> What you need to do
List each line of the data in which the string "this" appears.

Collected data entries:
— Begin —

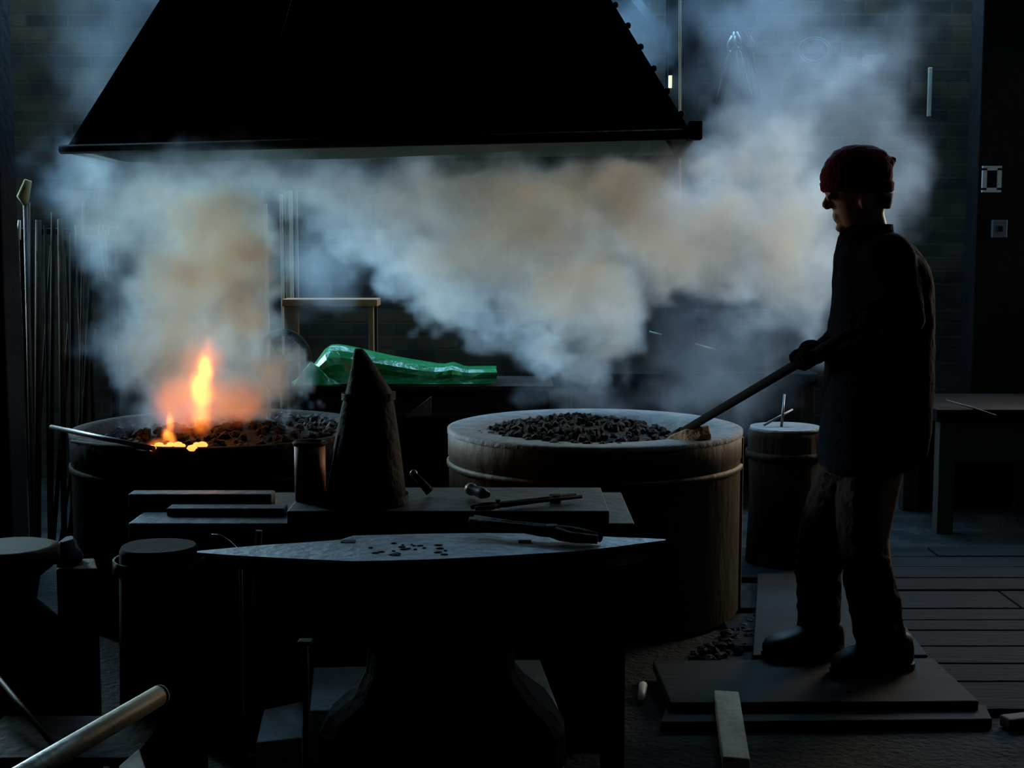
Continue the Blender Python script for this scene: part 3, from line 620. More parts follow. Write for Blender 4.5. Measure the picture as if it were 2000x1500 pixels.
t = empty('hand_brush', at(47, 370, 6.5), 'yellowish tuft of a broom poking above the bars at the left', 'brush')
M().tube([at(55, 352, 6.5), at(45, 385, 6.5), at(50, 400, 6.5)], [0.018, 0.03, 0.012], 10).build('bristles', mat('straw', (0.4, 0.34, 0.12), 0.9), t)
M().tube([at(50, 400, 6.5), Vector((at(60, 900, 6.3).x, 6.3, 0.01))], 0.012, 8).build('handle', DARKWOOD, t)
tag(M().tube([at(38, 430, 6.3), at(36, 468, 6.3)], [0.006, 0.012], 8).build('hook', WHITE), 'small white hanging hook near the left post', 'hook')
# poker resting on the left forge
a = at(100, 834, 5.0); b = atz(300, 876, FH + 0.03)
tag(M().tube([a, b], 0.009, 8).build('poker', STEEL), 'thin steel poker resting on the rim of the left forge', 'poker')
a = at(140, 862, 4.95); b = atz(290, 882, FH + 0.02)
tag(M().tube([a, b], 0.006, 8).build('heated_bar', IRON), 'short bar with its end in the fire, below the poker', 'bar')
# ------------------------------------------------------------------ things on the back wall, right
YW = 8.17
t = empty('tool_rail', at(1450, 105, YW), 'iron rail on the back wall carrying hanging tools', 'rail')
a, b = at(1385, 108, YW), at(1690, 100, YW)
M().box(((a.x + b.x) / 2, YW, a.z), (b.x - a.x, 0.02, 0.02)).build('bar', IRON, t, 0.002)
for px in (1400, 1540, 1680): p = at(px, 106, YW); M().box(p + Vector((0, 0.005, -0.01)), (0.02, 0.03, 0.05)).build('bracket', IRON, t)
tongs(at(1402, 232, YW - 0.06), at(1432, 70, YW - 0.05), 'long pale tongs hanging open on the back wall, left of the row', STEEL, 0.03, 0.006, 0.1, 'tongs hanging on the back wall')
tongs(at(1458, 195, YW - 0.09), at(1436, 62, YW - 0.09), 'shorter pale tongs hanging crossed with the long pair', STEEL, 0.028, 0.006, 0.1, 'tongs hanging on the back wall')
tongs(at(1470, 150, YW - 0.06), at(1448, 60, YW - 0.06), 'dark short tongs behind the pale hanging pairs', IRON, 0.025, 0.006, 0.08, 'tongs hanging on the back wall')
tongs(at(1478, 185, YW - 0.04), at(1462, 70, YW - 0.04), 'brown tongs hanging rightmost of the tongs cluster', RUST, 0.02, 0.006, 0.08, 'tongs hanging on the back wall')
t = empty('shelf', at(1370, 125, YW), 'short dark wall shelf with stored iron between stanchion and tongs', 'shelf')
a, b = at(1362, 125, YW - 0.1), at(1420, 125, YW - 0.1)
M().box(((a.x + b.x) / 2, YW - 0.08, a.z), (b.x - a.x, 0.2, 0.02)).build('plank', DARKWOOD, t); M().box(((a.x + b.x) / 2, YW - 0.03, a.z + 0.07), (b.x - a.x - 0.02, 0.05, 0.12)).build('back', DARKWOOD, t)
cc = at(1590, 100, YW - 0.03); r_ = 0.07
t = empty('cable_coil', cc, 'pale coiled cable hanging on the back wall above the cap', 'coil')
for k in range(4):
    rr = r_ + 0.008 * k
    M().tube([cc + Vector((rr * math.cos(2 * PI * j / 32), -0.012 * (k % 2), rr * 0.8 * math.sin(2 * PI * j / 32))) for j in range(33)], 0.005, 6, cap=False).build('loop', PLATE, t)
for px, y0, y1, lab in ((1817, 132, 228, 'long thin wooden handle hanging on the far right of the back wall'), (1776, 115, 180, 'dark iron strap hanging left of the thin wooden handle')):
    tag(M().box((at(px, y0, YW).x, YW, (at(px, y0, YW).z + at(px, y1, YW).z) / 2), (0.022, 0.02, at(px, y0, YW).z - at(px, y1, YW).z)).build('long_stick' if px > 1800 else 'iron_strap', PALEWOOD if px > 1800 else IRON, None, 0.003), lab, 'tool')
# pull chain with bright tip hanging by the hood corner, thin hanging rods
tag(M().tube([at(1328, -20, 5.98), at(1328, 447, 5.98)], 0.0045, 6).build('rope', mat('straw_cord', (0.75, 0.66, 0.35), 0.6)), 'thin straw-coloured cord hanging straight down in front of the stanchion', 'cord')
t = empty('strip_light', at(1307, 150, 7.0), 'small glowing greenish strip light beside the hood slope', 'lamp')
M().box(at(1309, 158, 7.212), (0.016, 0.016, 0.07)).build('glowing_tube', emit('greenish_tube', (0.75, 1.0, 0.55), 1.2), t)
M().box(at(1309, 138, 7.212) , (0.02, 0.02, 0.05)).build('holder', SOOT, t)
# framed notice and switch on the dark pier
Yn = 7.59; p = at(1936, 350, Yn)
t = empty('framed_notice', p, 'small square dark notice in a pale frame on the right pier', 'notice')
wn, hn = 0.080, 0.118
m = M()
for (dx, dz_, sx, sz) in ((-wn / 2, 0, 0.024, hn), (wn / 2, 0, 0.024, hn), (0, hn / 2, wn + 0.024, 0.024), (0, -hn / 2, wn + 0.024, 0.024)): m.box((p.x + dx, Yn - 0.006, p.z + dz_), (sx, 0.015, sz))
m.build('frame', WHITE, t); M().box((p.x, Yn - 0.002, p.z), (wn, 0.006, hn)).build('panel', SOOT, t)
p = at(1950, 447, Yn); t = empty('switch_box', p, 'plain grey switch box on the right pier below the notice', 'switch')
M().box((p.x, Yn - 0.01, p.z), (0.08, 0.035, 0.095)).build('casing', mat('grey_enamel', (0.16, 0.19, 0.2), 0.6), t, 0.004); M().box((p.x, Yn - 0.032, p.z), (0.02, 0.015, 0.03)).build('rocker', SOOT, t)
# ------------------------------------------------------------------ person
YP = 4.42
def P(px, py, dy=0.0): return at(px, py, YP + dy)
person = empty('person', Vector((P(1660, 1310).x, YP, 0.06)), 'person in maroon knit cap and dark jacket holding a long tool over the right forge', 'person')
def remesh(o, vox, smooth=2, disp=None):
    m = o.modifiers.new('remesh', 'REMESH'); m.mode = 'VOXEL'; m.voxel_size = vox; m.use_smooth_shade = True
    s = o.modifiers.new('smooth', 'CORRECTIVE_SMOOTH' if False else 'SMOOTH'); s.iterations = smooth; s.factor = 0.5
    if disp:
        tx = bpy.data.textures.new('folds', 'CLOUDS'); tx.noise_scale = disp[0]; tx.noise_depth = 2
        d = o.modifiers.new('folds', 'DISPLACE'); d.texture = tx; d.strength = disp[1]; d.texture_coords = 'GLOBAL'
    return o
def cs_ring(xa_, xb_, py, hw, dyc=0.0, n=32, pw=2.3):    # cross-section: front/back picture x, half width in depth
    a, b = P(xa_, py, dyc), P(xb_, py, dyc); c = (a + b) / 2; rx = (b.x - a.x) / 2; out = []
    for k in range(n):
        th = 2 * PI * k / n; co, si = math.cos(th), math.sin(th)
        out.append(Vector((c.x + rx * math.copysign(abs(co) ** (2 / pw), co), c.y + hw * math.copysign(abs(si) ** (2 / pw), si), c.z)))
    return out
B = M()
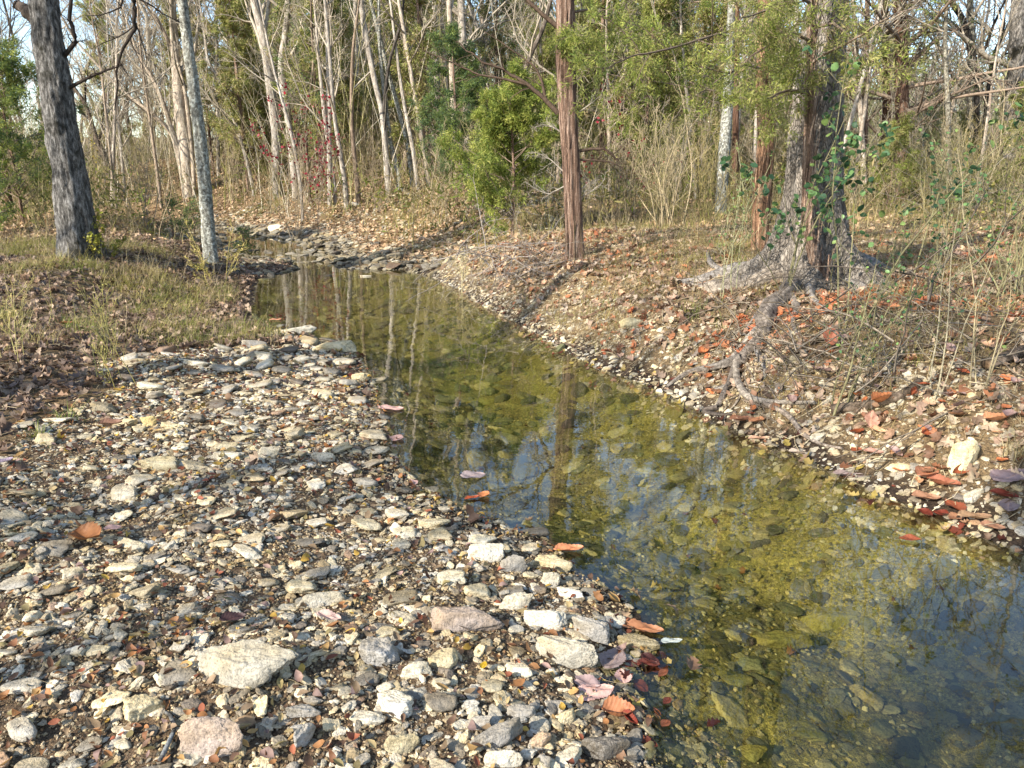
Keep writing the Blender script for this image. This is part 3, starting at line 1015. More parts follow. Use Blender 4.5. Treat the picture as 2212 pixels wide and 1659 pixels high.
# ------------------------------------------------------------------ leaves on the ground
def leaf_template(kindname):
    if kindname == 'small':     # pointed oval, folded along the midrib
        t = np.array([0, 0.25, 0.55, 0.85, 1.0])
        w = np.array([0.0, 0.22, 0.27, 0.14, 0.0])
    else:
        t = np.array([0, 0.15, 0.3, 0.45, 0.6, 0.75, 0.9, 1.0])
        w = np.array([0.02, 0.20, 0.13, 0.33, 0.18, 0.36, 0.14, 0.0])
    K = len(t)
    V = []
    for i in range(K):
        V += [(t[i] - 0.5, -w[i], w[i] * 0.35), (t[i] - 0.5, 0, 0), (t[i] - 0.5, w[i], w[i] * 0.35)]
    F = []
    for i in range(K - 1):
        a = 3 * i
        F += [(a, a + 3, a + 4), (a, a + 4, a + 1), (a + 1, a + 4, a + 5), (a + 1, a + 5, a + 2)]
    return np.array(V, float), np.array(F)
L_SMALL = leaf_template('small')
L_OAK = leaf_template('oak')

def leafcol(n, r, pal):
    pal = np.array([lin(c) for c in pal])
    return pal[r.integers(0, len(pal), n)] * r.uniform(0.6, 1.2, (n, 1))
PAL_R = ['#a8714e', '#b08c70', '#a08470', '#86654e', '#c0a68a', '#76614f', '#a8917c', '#c8ae92', '#94664a', '#9c8c7c', '#b8a88e', '#8c7660']
PAL_RO = ['#b8704a', '#c08058', '#a8603e', '#b08a70', '#94684c', '#c8a488']
PAL_L = ['#8b7360', '#a08a74', '#6f5a4a', '#b39a80', '#7d6a5e', '#9a7c62', '#5f4c40']
PAL_BAR = ['#a8794e', '#b8935c', '#80583c', '#96683f', '#b09a6c', '#c09c48', '#6c5240', '#8c7e54', '#94583e', '#a08478', '#68503e', '#8a7458', '#9c8468']
PAL_FAR = ['#bc9c76', '#a88a68', '#ceb292', '#92765a', '#c4a480', '#b09274']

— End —

> Full answer
Continue the Blender Python script for this scene: part 3, from line 620. More parts follow. Write for Blender 4.5. Measure the picture as if it were 2000x1500 pixels.
Keep writing the Blender script for this image. This is part 3, starting at line 1015. More parts follow. Use Blender 4.5. Treat the picture as 2212 pixels wide and 1659 pixels high.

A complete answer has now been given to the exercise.